WHAT YOU WILL DO: Reproduce the data in its entirety, exactly as supplied.

DATA EXCERPT:
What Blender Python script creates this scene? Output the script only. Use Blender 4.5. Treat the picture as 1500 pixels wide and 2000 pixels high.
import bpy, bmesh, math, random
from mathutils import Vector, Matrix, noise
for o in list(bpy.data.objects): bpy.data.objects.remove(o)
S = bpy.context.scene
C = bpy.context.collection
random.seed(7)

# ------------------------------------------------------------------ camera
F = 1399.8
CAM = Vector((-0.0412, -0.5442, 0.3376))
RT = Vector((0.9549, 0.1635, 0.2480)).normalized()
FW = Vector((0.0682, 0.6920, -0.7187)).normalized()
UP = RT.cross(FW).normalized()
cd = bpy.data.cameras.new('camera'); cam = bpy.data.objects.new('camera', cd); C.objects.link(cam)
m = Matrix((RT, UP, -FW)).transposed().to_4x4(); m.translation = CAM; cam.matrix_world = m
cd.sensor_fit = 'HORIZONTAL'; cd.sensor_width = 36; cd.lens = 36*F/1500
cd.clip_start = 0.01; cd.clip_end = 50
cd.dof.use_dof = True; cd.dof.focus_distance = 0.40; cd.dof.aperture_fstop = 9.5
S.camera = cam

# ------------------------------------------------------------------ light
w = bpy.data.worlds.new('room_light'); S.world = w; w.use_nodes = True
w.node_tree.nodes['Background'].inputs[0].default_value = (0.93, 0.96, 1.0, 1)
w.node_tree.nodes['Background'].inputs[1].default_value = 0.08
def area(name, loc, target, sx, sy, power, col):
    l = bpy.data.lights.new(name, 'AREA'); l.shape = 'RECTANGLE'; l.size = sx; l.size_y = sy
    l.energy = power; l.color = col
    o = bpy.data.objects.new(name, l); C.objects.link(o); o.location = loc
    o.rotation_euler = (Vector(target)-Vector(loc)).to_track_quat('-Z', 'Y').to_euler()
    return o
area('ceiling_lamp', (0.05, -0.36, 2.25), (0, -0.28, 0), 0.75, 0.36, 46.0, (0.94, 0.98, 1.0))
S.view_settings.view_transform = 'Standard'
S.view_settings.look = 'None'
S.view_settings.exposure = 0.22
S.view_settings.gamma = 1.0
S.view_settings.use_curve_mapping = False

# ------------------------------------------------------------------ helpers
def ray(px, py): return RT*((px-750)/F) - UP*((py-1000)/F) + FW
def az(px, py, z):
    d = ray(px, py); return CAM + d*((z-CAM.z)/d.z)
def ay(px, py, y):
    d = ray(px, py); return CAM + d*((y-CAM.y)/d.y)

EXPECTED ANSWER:
What Blender Python script creates this scene? Output the script only. Use Blender 4.5. Treat the picture as 1500 pixels wide and 2000 pixels high.
import bpy, bmesh, math, random
from mathutils import Vector, Matrix, noise
for o in list(bpy.data.objects): bpy.data.objects.remove(o)
S = bpy.context.scene
C = bpy.context.collection
random.seed(7)

# ------------------------------------------------------------------ camera
F = 1399.8
CAM = Vector((-0.0412, -0.5442, 0.3376))
RT = Vector((0.9549, 0.1635, 0.2480)).normalized()
FW = Vector((0.0682, 0.6920, -0.7187)).normalized()
UP = RT.cross(FW).normalized()
cd = bpy.data.cameras.new('camera'); cam = bpy.data.objects.new('camera', cd); C.objects.link(cam)
m = Matrix((RT, UP, -FW)).transposed().to_4x4(); m.translation = CAM; cam.matrix_world = m
cd.sensor_fit = 'HORIZONTAL'; cd.sensor_width = 36; cd.lens = 36*F/1500
cd.clip_start = 0.01; cd.clip_end = 50
cd.dof.use_dof = True; cd.dof.focus_distance = 0.40; cd.dof.aperture_fstop = 9.5
S.camera = cam

# ------------------------------------------------------------------ light
w = bpy.data.worlds.new('room_light'); S.world = w; w.use_nodes = True
w.node_tree.nodes['Background'].inputs[0].default_value = (0.93, 0.96, 1.0, 1)
w.node_tree.nodes['Background'].inputs[1].default_value = 0.08
def area(name, loc, target, sx, sy, power, col):
    l = bpy.data.lights.new(name, 'AREA'); l.shape = 'RECTANGLE'; l.size = sx; l.size_y = sy
    l.energy = power; l.color = col
    o = bpy.data.objects.new(name, l); C.objects.link(o); o.location = loc
    o.rotation_euler = (Vector(target)-Vector(loc)).to_track_quat('-Z', 'Y').to_euler()
    return o
area('ceiling_lamp', (0.05, -0.36, 2.25), (0, -0.28, 0), 0.75, 0.36, 46.0, (0.94, 0.98, 1.0))
S.view_settings.view_transform = 'Standard'
S.view_settings.look = 'None'
S.view_settings.exposure = 0.22
S.view_settings.gamma = 1.0
S.view_settings.use_curve_mapping = False

# ------------------------------------------------------------------ helpers
def ray(px, py): return RT*((px-750)/F) - UP*((py-1000)/F) + FW
def az(px, py, z):
    d = ray(px, py); return CAM + d*((z-CAM.z)/d.z)
def ay(px, py, y):
    d = ray(px, py); return CAM + d*((y-CAM.y)/d.y)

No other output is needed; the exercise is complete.